Cycle Forecast for Bitcoin
My cycle target for most of the last two years has been for an ultimate top in the $200k-$400k range. I have narrowed my time frame to roughly in the middle of next year due to halving timing. Bitcoin has very clear 4-year cycles that tend to top in November or December, followed by a cycle bottom 1 year later in the same months. This pattern slightly changed in 2021, with a double top. The first top may have been driven by the halving cycle, and the second by seasonal factors. If that is the case, we can expect another double top cycle this time due to the halving continuously moving earlier.

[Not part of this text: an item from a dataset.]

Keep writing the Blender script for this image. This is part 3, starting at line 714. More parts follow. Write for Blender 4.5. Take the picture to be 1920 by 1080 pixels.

I will be watching and updating highly accurate cycle timing metrics like the Pi-cycle top in future posts. Below, I highlighted the period that most closely represents where we are today with red arrows. We are obviously far from a cycle top.
Source: LookIntoBitcoin
Conclusion
Bitcoin is oversold on most time frames and is behind on the halving cycle timeline. Near-term I expect price to challenge resistance levels above price, getting as high as $66,000 in the next two weeks. By the EOY the bull market should be obviously in high gear with levels of interest at $86,000 up to $100,000. Cycle timing has two driving forces, the 4-year cycle from the halving which is getting earlier in the year each cycle and the seasonal Nov-Dec peak and bottom timing. Therefore, there is a possibility that we will have another double top this cycle in mid- and late-2025 between $200-400k.